Cet isolement de Téhéran justifie que les Européens aient été tenus en marge des négociations entre l’Iran et les États-Unis ces derniers mois, selon le chercheur à l’Iris : “Je ne sais pas si les Européens se rendent compte à quel point leur crédibilité s’est envolée. Les Iraniens se sont retrouvés seuls face aux Américains”, poursuit-il. “C’est pour cela qu’à la reprise des discussions, ils se sont dits ’de toute façon on ne peut pas compter sur eux’ et ont négocié uniquement avec les États-Unis pour tenter d’obtenir un accord durable."

Le rôle visiblement secondaire joué maintenant par la France, l’Allemagne et le Royaume-Uni permet de comprendre le positionnement ambigu des trois pays lors de l’attaque d’Israël sur le territoire iranien. Cette ligne de crête diplomatique a donné lieu à un “en même temps” d’Emmanuel Macron qui, tout en ne "partageant pas cette approche et la nécessité d’une opération militaire" a néanmoins fait valoir que ces frappes avaient eu "des effets qui vont dans le sens recherché".

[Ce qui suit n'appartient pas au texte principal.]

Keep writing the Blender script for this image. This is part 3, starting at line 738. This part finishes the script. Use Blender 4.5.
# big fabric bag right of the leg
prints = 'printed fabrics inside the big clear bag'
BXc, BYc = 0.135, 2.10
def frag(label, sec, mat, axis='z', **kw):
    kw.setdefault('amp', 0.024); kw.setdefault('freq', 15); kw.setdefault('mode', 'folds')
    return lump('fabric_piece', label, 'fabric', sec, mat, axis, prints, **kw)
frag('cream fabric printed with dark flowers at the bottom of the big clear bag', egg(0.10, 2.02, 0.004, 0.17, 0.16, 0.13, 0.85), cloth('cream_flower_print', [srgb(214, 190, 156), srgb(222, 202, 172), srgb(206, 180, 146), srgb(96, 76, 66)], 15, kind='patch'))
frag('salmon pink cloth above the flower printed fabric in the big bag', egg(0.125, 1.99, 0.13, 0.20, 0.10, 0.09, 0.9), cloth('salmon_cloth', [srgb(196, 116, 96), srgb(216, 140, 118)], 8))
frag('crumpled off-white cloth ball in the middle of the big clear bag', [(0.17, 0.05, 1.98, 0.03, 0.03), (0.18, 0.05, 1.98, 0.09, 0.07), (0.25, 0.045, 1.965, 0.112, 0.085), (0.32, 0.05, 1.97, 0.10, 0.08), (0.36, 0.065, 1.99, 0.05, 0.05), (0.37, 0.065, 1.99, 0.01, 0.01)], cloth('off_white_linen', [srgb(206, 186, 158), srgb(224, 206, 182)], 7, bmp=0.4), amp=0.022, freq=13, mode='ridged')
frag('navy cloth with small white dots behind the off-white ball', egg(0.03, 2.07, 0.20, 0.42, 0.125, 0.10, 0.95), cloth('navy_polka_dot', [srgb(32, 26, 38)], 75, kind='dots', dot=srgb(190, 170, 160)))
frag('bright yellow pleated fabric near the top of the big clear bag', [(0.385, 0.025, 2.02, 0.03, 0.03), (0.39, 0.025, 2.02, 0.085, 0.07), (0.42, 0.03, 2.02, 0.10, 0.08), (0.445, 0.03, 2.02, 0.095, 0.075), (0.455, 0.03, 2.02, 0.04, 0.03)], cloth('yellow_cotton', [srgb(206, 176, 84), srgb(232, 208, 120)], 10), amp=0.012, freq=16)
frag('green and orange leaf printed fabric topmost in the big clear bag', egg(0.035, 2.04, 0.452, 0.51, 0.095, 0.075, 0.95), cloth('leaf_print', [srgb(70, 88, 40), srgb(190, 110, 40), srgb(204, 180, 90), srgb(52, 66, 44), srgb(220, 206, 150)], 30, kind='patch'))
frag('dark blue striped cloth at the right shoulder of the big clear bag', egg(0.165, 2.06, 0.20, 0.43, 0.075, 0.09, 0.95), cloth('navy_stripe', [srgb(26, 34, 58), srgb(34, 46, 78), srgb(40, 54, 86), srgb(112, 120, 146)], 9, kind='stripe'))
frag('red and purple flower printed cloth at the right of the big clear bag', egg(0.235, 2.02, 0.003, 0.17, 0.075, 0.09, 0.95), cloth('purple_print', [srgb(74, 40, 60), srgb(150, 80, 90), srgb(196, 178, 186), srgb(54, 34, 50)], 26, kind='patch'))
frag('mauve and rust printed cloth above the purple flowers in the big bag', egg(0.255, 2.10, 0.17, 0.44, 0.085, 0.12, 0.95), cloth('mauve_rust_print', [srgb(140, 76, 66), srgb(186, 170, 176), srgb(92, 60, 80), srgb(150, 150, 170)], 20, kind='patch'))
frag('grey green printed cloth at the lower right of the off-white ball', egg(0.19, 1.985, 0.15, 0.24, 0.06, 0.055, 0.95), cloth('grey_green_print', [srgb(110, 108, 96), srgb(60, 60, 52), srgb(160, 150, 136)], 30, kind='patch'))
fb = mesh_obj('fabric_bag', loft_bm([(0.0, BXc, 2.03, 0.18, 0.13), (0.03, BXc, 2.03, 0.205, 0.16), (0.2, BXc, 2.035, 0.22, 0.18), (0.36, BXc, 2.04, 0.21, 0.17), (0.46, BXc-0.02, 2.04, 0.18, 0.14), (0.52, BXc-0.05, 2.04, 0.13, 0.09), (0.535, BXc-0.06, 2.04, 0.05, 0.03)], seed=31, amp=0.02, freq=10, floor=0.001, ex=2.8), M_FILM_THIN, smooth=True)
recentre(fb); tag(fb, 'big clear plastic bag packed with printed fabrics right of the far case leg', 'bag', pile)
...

“Le président français est dans une position délicate, il veut exister à l’international et a une marge de manœuvre réduite”, précise Pierre Berthelot. Plus généralement, cette perte d’influence européenne se constate sur le nucléaire iranien mais aussi dans d’autres dossiers comme la guerre en Ukraine. “Il n’y a pas eu de réelle autonomie stratégique des Européens qui ont finalement suivi grosso modo la ligne des États-Unis”, conclut le spécialiste. L’omniprésence de Donald Trump sur la scène internationale – avec des résultats mitigés – donnera peut-être l’occasion à l’Europe de retrouver une voix singulière.